The Indian government has approved a relief package of ₹45,060 crore to bolster exporters, especially in the garment and leather sectors, following the imposition of steep U.S. tariffs. The package includes a ₹25,060 crore Export Promotion Mission and a ₹20,000 crore Credit Guarantee Scheme.
Trade headwinds intensify for exporters
India’s exporters are facing heightened pressure after the United States imposed tariffs of up to 50 percent on a range of Indian goods, including textiles, apparel and leather items.
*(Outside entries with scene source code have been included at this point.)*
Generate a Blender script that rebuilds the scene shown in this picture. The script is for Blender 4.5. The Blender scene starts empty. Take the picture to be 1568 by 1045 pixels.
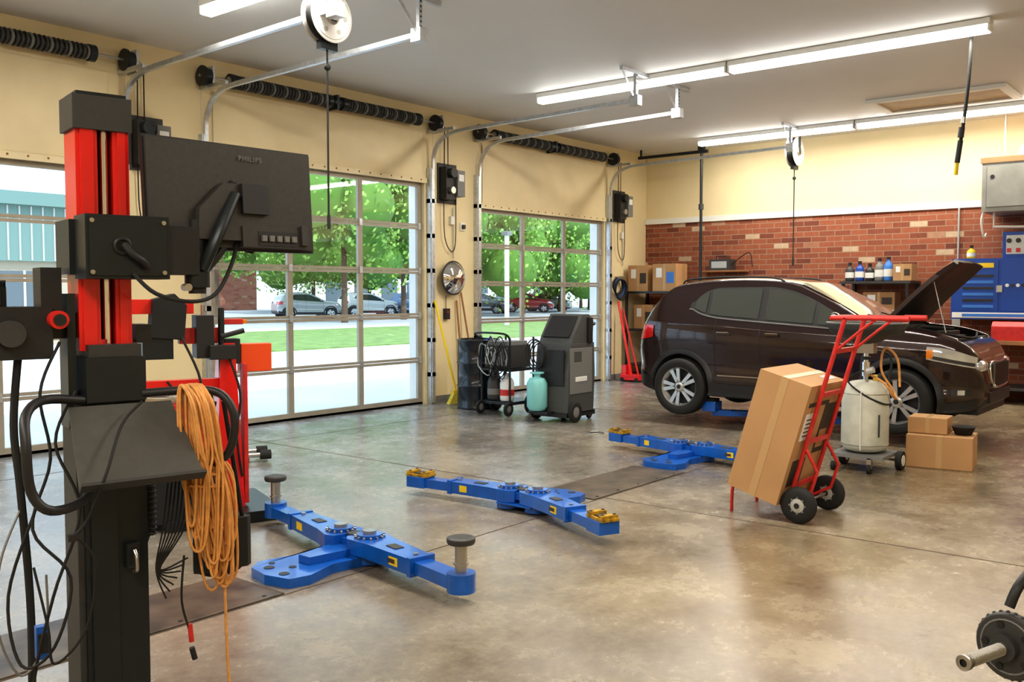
import bpy, math, random
from mathutils import Vector, Matrix
random.seed(7)
R=math.radians
sc=bpy.context.scene
try:
    sc.view_settings.view_transform='Standard'; sc.view_settings.look='Medium High Contrast'
except Exception: pass

# ------------------------------------------------------------ materials
def nt(name):
    m=bpy.data.materials.new(name); m.use_nodes=True
    t=m.node_tree; return m,t,t.nodes,t.links,t.nodes['Principled BSDF']
def mat(name,col,rough=.5,metal=0,noise=.0,scale=6,bump=0,coat=0,emis=0,spec=None,bscale=None):
    m,t,N,L,p=nt(name)
    c=(*col,1); p.inputs['Base Color'].default_value=c
    p.inputs['Roughness'].default_value=rough; p.inputs['Metallic'].default_value=metal
    if coat: p.inputs['Coat Weight'].default_value=coat; p.inputs['Coat Roughness'].default_value=.05
    if spec is not None: p.inputs['Specular IOR Level'].default_value=spec
    if emis: p.inputs['Emission Color'].default_value=c; p.inputs['Emission Strength'].default_value=emis
    if noise or bump:
        tc=N.new('ShaderNodeTexCoord'); n=N.new('ShaderNodeTexNoise'); n.inputs['Scale'].default_value=scale; n.inputs['Detail'].default_value=6
        L.new(tc.outputs['Object'],n.inputs['Vector'])
        if noise:
            r=N.new('ShaderNodeValToRGB'); r.color_ramp.elements[0].position=.3; r.color_ramp.elements[1].position=.7
            r.color_ramp.elements[0].color=(*[x*(1-noise) for x in col],1); r.color_ramp.elements[1].color=(*[min(1,x*(1+noise*.6)) for x in col],1)
            L.new(n.outputs['Fac'],r.inputs['Fac']); L.new(r.outputs['Color'],p.inputs['Base Color'])
        if bump:
            n2=n
            if bscale:
                n2=N.new('ShaderNodeTexNoise'); n2.inputs['Scale'].default_value=bscale; L.new(tc.outputs['Object'],n2.inputs['Vector'])
            b=N.new('ShaderNodeBump'); b.inputs['Strength'].default_value=bump; b.inputs['Distance'].default_value=.02
            L.new(n2.outputs['Fac'],b.inputs['Height']); L.new(b.outputs['Normal'],p.inputs['Normal'])
    return m

def brick_mat(name,axis='Y',w=.27,h=.092,dark=(.20,.055,.032),mid=(.38,.12,.06),light=(.64,.47,.32),mortar=(.33,.23,.16),lp=.95):
    m,t,N,L,p=nt(name); p.inputs['Roughness'].default_value=.8
    tc=N.new('ShaderNodeTexCoord'); sp=N.new('ShaderNodeSeparateXYZ'); cb=N.new('ShaderNodeCombineXYZ')
    L.new(tc.outputs['Object'],sp.inputs[0]); L.new(sp.outputs[axis],cb.inputs['X']); L.new(sp.outputs['Z'],cb.inputs['Y'])
    b=N.new('ShaderNodeTexBrick'); b.inputs['Scale'].default_value=1; b.inputs['Brick Width'].default_value=w; b.inputs['Row Height'].default_value=h
    b.inputs['Mortar Size'].default_value=.006; b.inputs['Color1'].default_value=(0,0,0,1); b.inputs['Color2'].default_value=(1,1,1,1); b.inputs['Mortar'].default_value=(.5,.5,.5,1)
    b.offset=.5
    L.new(cb.outputs[0],b.inputs['Vector'])
    r=N.new('ShaderNodeValToRGB'); e=r.color_ramp.elements
    e[0].position=0; e[0].color=(*dark,1); e[1].position=1; e[1].color=(*light,1)
    x=e.new(lp-.45); x.color=(*mid,1); x=e.new(lp-.02); x.color=(*mid,1); x=e.new(lp); x.color=(*light,1)
    L.new(b.outputs['Color'],r.inputs['Fac'])
    n=N.new('ShaderNodeTexNoise'); n.inputs['Scale'].default_value=14; L.new(tc.outputs['Object'],n.inputs['Vector'])
    mx=N.new('ShaderNodeMix'); mx.data_type='RGBA'; mx.blend_type='MULTIPLY'; mx.inputs[0].default_value=.35
    L.new(r.outputs['Color'],mx.inputs[6]); L.new(n.outputs['Fac'],mx.inputs[7])
    m2=N.new('ShaderNodeMix'); m2.data_type='RGBA'; L.new(b.outputs['Fac'],m2.inputs[0]); L.new(mx.outputs[2],m2.inputs[6]); m2.inputs[7].default_value=(*mortar,1)
    L.new(m2.outputs[2],p.inputs['Base Color'])
    bp=N.new('ShaderNodeBump'); bp.invert=True; bp.inputs['Strength'].default_value=.5; bp.inputs['Distance'].default_value=.01
    L.new(b.outputs['Fac'],bp.inputs['Height']); L.new(bp.outputs['Normal'],p.inputs['Normal'])
    return m

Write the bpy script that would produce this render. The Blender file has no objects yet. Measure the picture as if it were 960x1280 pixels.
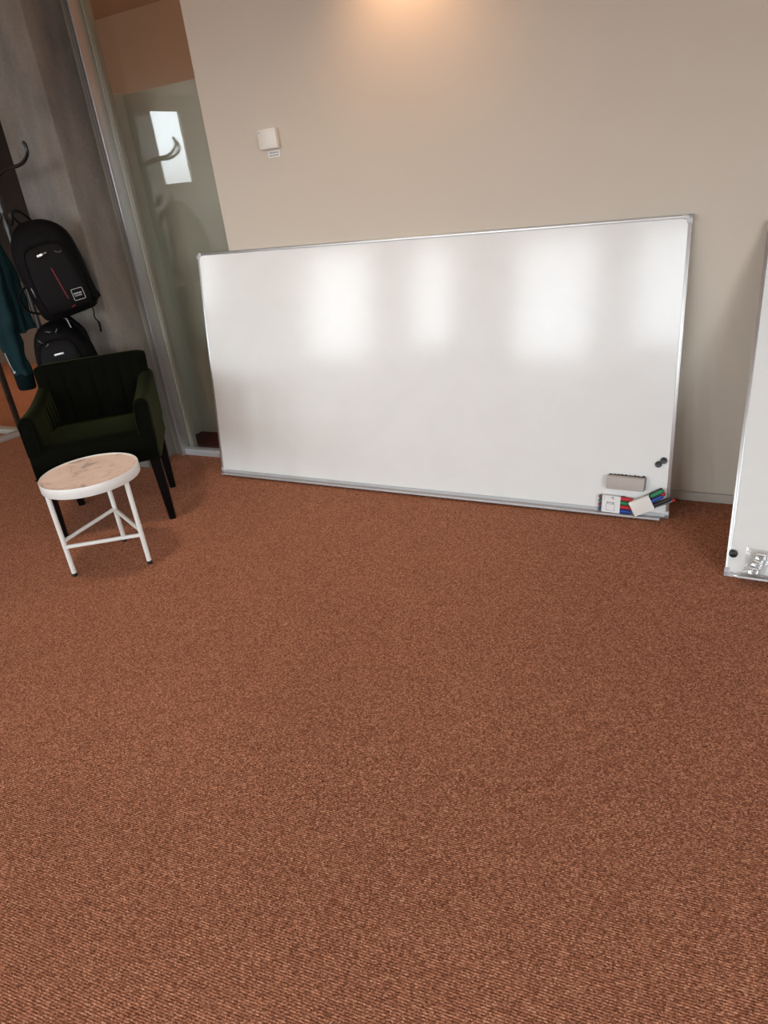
import bpy, bmesh, math, random
from mathutils import Vector, Matrix, noise

random.seed(7)
S = bpy.context.scene
COL = S.collection
PI = math.pi

# ------------------------------------------------------------------ camera
cam_d = bpy.data.cameras.new('camera')
cam = bpy.data.objects.new('camera', cam_d)
COL.objects.link(cam)
cam_d.sensor_fit = 'AUTO'
cam_d.sensor_width = 36.0
cam_d.lens = 890.0 / 1280.0 * 36.0
cam_d.clip_start = 0.02
cam.matrix_world = Matrix(((0.8833, -0.1047, 0.4570, 0.0),
                           (0.4544, 0.4315, -0.7793, 0.0),
                           (-0.1156, 0.8960, 0.4287, 1.44),
                           (0, 0, 0, 1)))
S.camera = cam

# ------------------------------------------------------------------ view and world
S.view_settings.view_transform = 'Standard'
S.view_settings.look = 'None'
S.view_settings.gamma = 1.0
S.view_settings.use_curve_mapping = False
S.view_settings.exposure = 0.0
S.cycles.max_bounces = 10
S.cycles.diffuse_bounces = 6
S.cycles.transparent_max_bounces = 16
S.cycles.sample_clamp_indirect = 6.0
S.cycles.use_denoising = True

world = bpy.data.worlds.new('sky')
S.world = world
world.use_nodes = True
wn = world.node_tree
bgd = wn.nodes['Background']
tc = wn.nodes.new('ShaderNodeTexCoord')
sep = wn.nodes.new('ShaderNodeSeparateXYZ')
rp = wn.nodes.new('ShaderNodeValToRGB')
wn.links.new(tc.outputs['Generated'], sep.inputs[0])
mr = wn.nodes.new('ShaderNodeMapRange')
mr.inputs['From Min'].default_value = -1.0
wn.links.new(sep.outputs['Z'], mr.inputs['Value'])
wn.links.new(mr.outputs[0], rp.inputs[0])
rp.color_ramp.elements[0].position = 0.49
rp.color_ramp.elements[0].color = (0.30, 0.28, 0.26, 1)
rp.color_ramp.elements[1].position = 0.53
rp.color_ramp.elements[1].color = (0.86, 0.95, 1.0, 1)
wn.links.new(rp.outputs[0], bgd.inputs['Color'])
bgd.inputs['Strength'].default_value = 14.0

# window openings: (x0, x1, z0, z1) in the wall behind, (y0, y1, z0, z1) in the left wall
YB = -4.5
XL = -8.2
WIN_BACK = [(-7.25, -5.95, 0.95, 2.68), (-5.25, -4.5, 1.15, 2.68), (-3.5, -2.35, 0.95, 2.68), (-1.78, -0.75, 1.15, 2.68)]
ADDED_WIN_RIGHT = [(-3.9, -2.4, 0.9, 2.65), (-1.9, -0.3, 0.9, 2.65)]  # openings added to bring light onto the column's right face
XR = 2.7
WIN_LEFT = [(-3.29, -2.68, 1.64, 2.60)]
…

These tariffs have translated into order cancellations, cash-flow stress for micro, small and medium enterprises (MSMEs), and a sharp drop in shipments to the U.S., India’s key export market.
In response, the government’s relief package aims to support liquidity, access to finance and diversification into new markets.
What the support package contains
The relief package is structured around two major components:
- Export Promotion Mission (EPM): With an outlay of ₹25,060 crore over six years (FY 26 to FY 31), the mission offers two sub-schemes: Niryat Protsahan (trade-finance support) and Niryat Disha (non-finance export readiness). Under Niryat Protsahan MSMEs can access interest subvention, export factoring, collateral guarantees and e-commerce export credit-cards. Under Niryat Disha, support covers compliance, branding, packaging, logistics and trade-fair participation. Priority sectors include textiles, leather, gems & jewellery, engineering goods and marine products.
- Credit Guarantee Scheme for Exporters (CGSE): Allocated ₹20,000 crore, this scheme allows additional working-capital support of up to 20 percent of sanctioned export limits, collateral-free credit for exporters and 100 percent government guarantee via the National Credit Guarantee Trustee Company. The scheme is valid up to March 31, 2026 and covers labour-intensive sectors hit hardest by the tariff shock.
Impact on key sectors
Textile and garment units, many of them MSMEs concentrated in regions like Tirupur, Ludhiana and Surat, have been hit by order cancellations and delayed payments, raising NPA risks. Leather goods exporters also face a squeeze in their U.S. shipments. The relief measures aim to cushion immediate liquidity stress, preserve jobs and give companies time to re-orient to alternative markets such as Europe, Middle East and Latin America.
Why now matters
With global merchandise trade growth predicted to hover around 2.4 percent in 2025 and just 0.5 percent in 2026, export-led growth is under threat. The government’s intervention comes at a strategic moment: exports account for roughly 21 percent of India’s GDP and jobs in export-oriented industries exceed 45 million. A prompt and effective response can prevent a broader manufacturing and jobs setback.
Additionally, discussions between India and the U.S. on a trade deal remain alive; meanwhile, the tariff pressure provides incentive for India to accelerate diversification and strengthen non-tariff export readiness.
Next steps for exporters
- MSME exporters must apply quickly for trade-finance subvention and collateral-free credit under the CGSE.
- Firms should invest in meeting international standards (quality, packaging, logistics) as the Niryat Disha scheme enables non-financial support.
- Exporters should reassess their market exposure: reduce dependence on the U.S., build presence in emerging geographies and track country-specific standards and non-tariff barriers.
- Industry associations and states should coordinate to streamline implementation of the relief measures so that funds flow efficiently to needy exporters.
Takeaways
- The relief package of ₹45,060 crore signals the government’s acknowledgment of the U.S. tariff shock and its impact on India’s labour-intensive export sectors.
- The two-pronged approach combines finance (via CGSE) and non-finance readiness (via EPM) to enhance export resilience.
- MSMEs in textiles, garments, leather, gems & jewellery are among the most vulnerable and will be first priority for the relief measures.
- Diversification of markets and strengthening of export ecosystem (branding, packaging, compliance) are critical for medium-term resilience beyond immediate relief.
FAQs
Q: Who is eligible for the support under the export relief package?
A: MSMEs and exporters in labour-intensive sectors such as textiles, leather, gems & jewellery, engineering goods and marine products are eligible. The relief covers exporters needing trade finance support, market access support and working-capital guarantees.
Q: How does the Credit Guarantee Scheme (CGSE) work?
A: Under the CGSE, eligible exporters receive collateral-free working-capital credit—up to 20 percent of sanctioned export limits—and the government gives a 100 percent guarantee for these additional credits via the National Credit Guarantee Trustee Company.
Q: Is this relief specific to U.S.-bound exports only?
A: No. While the surge in U.S. tariffs triggered the package, many of the measures are aimed at enhancing overall export competitiveness, market diversification and readiness for non-tariff challenges in various geographies.
Q: When will the relief schemes be implemented and what is the timeline?
A: The Export Promotion Mission spans six years from FY 2025-26 to FY 2030-31. The Credit Guarantee Scheme is valid till March 31, 2026, with possible extension. Implementation guidelines will be issued soon by the Commerce Ministry.